[Dataset excerpt]:
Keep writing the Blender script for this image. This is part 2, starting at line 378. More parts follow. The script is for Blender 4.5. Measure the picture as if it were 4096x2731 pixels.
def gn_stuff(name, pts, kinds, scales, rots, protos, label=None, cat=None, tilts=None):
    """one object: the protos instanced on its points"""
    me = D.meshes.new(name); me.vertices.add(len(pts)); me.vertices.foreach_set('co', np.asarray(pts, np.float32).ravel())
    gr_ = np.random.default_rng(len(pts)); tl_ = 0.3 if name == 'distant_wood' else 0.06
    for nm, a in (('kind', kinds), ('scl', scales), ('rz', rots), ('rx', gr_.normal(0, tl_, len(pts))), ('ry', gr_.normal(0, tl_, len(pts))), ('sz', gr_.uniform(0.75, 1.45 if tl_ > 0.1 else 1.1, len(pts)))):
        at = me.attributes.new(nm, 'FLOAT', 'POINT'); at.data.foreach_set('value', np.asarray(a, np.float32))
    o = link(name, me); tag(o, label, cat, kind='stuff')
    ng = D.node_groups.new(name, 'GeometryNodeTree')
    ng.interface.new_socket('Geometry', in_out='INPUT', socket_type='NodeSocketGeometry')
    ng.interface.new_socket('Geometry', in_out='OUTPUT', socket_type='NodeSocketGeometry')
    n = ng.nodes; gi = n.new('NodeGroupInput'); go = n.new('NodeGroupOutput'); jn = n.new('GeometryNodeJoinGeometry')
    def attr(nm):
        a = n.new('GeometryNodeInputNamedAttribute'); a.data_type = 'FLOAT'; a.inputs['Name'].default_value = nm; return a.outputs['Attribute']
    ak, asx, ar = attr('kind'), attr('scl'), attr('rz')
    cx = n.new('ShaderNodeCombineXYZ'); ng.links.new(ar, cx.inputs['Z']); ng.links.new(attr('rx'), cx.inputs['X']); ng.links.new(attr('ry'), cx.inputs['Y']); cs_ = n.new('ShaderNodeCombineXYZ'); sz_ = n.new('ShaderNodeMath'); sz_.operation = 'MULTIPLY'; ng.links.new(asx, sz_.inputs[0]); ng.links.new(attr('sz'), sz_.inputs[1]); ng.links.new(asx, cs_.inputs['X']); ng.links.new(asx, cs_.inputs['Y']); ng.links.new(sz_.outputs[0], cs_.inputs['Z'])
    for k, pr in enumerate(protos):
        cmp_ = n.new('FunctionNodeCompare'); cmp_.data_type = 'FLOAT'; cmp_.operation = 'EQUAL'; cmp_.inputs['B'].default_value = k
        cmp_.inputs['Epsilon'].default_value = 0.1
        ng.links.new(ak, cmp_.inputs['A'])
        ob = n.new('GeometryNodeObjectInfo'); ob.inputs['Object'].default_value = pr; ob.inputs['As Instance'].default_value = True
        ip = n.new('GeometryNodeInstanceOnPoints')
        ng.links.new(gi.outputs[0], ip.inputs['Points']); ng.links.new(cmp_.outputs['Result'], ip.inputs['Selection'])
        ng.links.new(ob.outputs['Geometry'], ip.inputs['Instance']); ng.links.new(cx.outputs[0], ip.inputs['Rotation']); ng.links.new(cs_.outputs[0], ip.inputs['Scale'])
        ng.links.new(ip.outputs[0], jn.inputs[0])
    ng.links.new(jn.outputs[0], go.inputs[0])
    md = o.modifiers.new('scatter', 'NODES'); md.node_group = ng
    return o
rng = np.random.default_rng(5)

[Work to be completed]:
Repeat the lines above exactly.

[Response to this exercise]:
Keep writing the Blender script for this image. This is part 2, starting at line 378. More parts follow. The script is for Blender 4.5. Measure the picture as if it were 4096x2731 pixels.
def gn_stuff(name, pts, kinds, scales, rots, protos, label=None, cat=None, tilts=None):
    """one object: the protos instanced on its points"""
    me = D.meshes.new(name); me.vertices.add(len(pts)); me.vertices.foreach_set('co', np.asarray(pts, np.float32).ravel())
    gr_ = np.random.default_rng(len(pts)); tl_ = 0.3 if name == 'distant_wood' else 0.06
    for nm, a in (('kind', kinds), ('scl', scales), ('rz', rots), ('rx', gr_.normal(0, tl_, len(pts))), ('ry', gr_.normal(0, tl_, len(pts))), ('sz', gr_.uniform(0.75, 1.45 if tl_ > 0.1 else 1.1, len(pts)))):
        at = me.attributes.new(nm, 'FLOAT', 'POINT'); at.data.foreach_set('value', np.asarray(a, np.float32))
    o = link(name, me); tag(o, label, cat, kind='stuff')
    ng = D.node_groups.new(name, 'GeometryNodeTree')
    ng.interface.new_socket('Geometry', in_out='INPUT', socket_type='NodeSocketGeometry')
    ng.interface.new_socket('Geometry', in_out='OUTPUT', socket_type='NodeSocketGeometry')
    n = ng.nodes; gi = n.new('NodeGroupInput'); go = n.new('NodeGroupOutput'); jn = n.new('GeometryNodeJoinGeometry')
    def attr(nm):
        a = n.new('GeometryNodeInputNamedAttribute'); a.data_type = 'FLOAT'; a.inputs['Name'].default_value = nm; return a.outputs['Attribute']
    ak, asx, ar = attr('kind'), attr('scl'), attr('rz')
    cx = n.new('ShaderNodeCombineXYZ'); ng.links.new(ar, cx.inputs['Z']); ng.links.new(attr('rx'), cx.inputs['X']); ng.links.new(attr('ry'), cx.inputs['Y']); cs_ = n.new('ShaderNodeCombineXYZ'); sz_ = n.new('ShaderNodeMath'); sz_.operation = 'MULTIPLY'; ng.links.new(asx, sz_.inputs[0]); ng.links.new(attr('sz'), sz_.inputs[1]); ng.links.new(asx, cs_.inputs['X']); ng.links.new(asx, cs_.inputs['Y']); ng.links.new(sz_.outputs[0], cs_.inputs['Z'])
    for k, pr in enumerate(protos):
        cmp_ = n.new('FunctionNodeCompare'); cmp_.data_type = 'FLOAT'; cmp_.operation = 'EQUAL'; cmp_.inputs['B'].default_value = k
        cmp_.inputs['Epsilon'].default_value = 0.1
        ng.links.new(ak, cmp_.inputs['A'])
        ob = n.new('GeometryNodeObjectInfo'); ob.inputs['Object'].default_value = pr; ob.inputs['As Instance'].default_value = True
        ip = n.new('GeometryNodeInstanceOnPoints')
        ng.links.new(gi.outputs[0], ip.inputs['Points']); ng.links.new(cmp_.outputs['Result'], ip.inputs['Selection'])
        ng.links.new(ob.outputs['Geometry'], ip.inputs['Instance']); ng.links.new(cx.outputs[0], ip.inputs['Rotation']); ng.links.new(cs_.outputs[0], ip.inputs['Scale'])
        ng.links.new(ip.outputs[0], jn.inputs[0])
    ng.links.new(jn.outputs[0], go.inputs[0])
    md = o.modifiers.new('scatter', 'NODES'); md.node_group = ng
    return o
rng = np.random.default_rng(5)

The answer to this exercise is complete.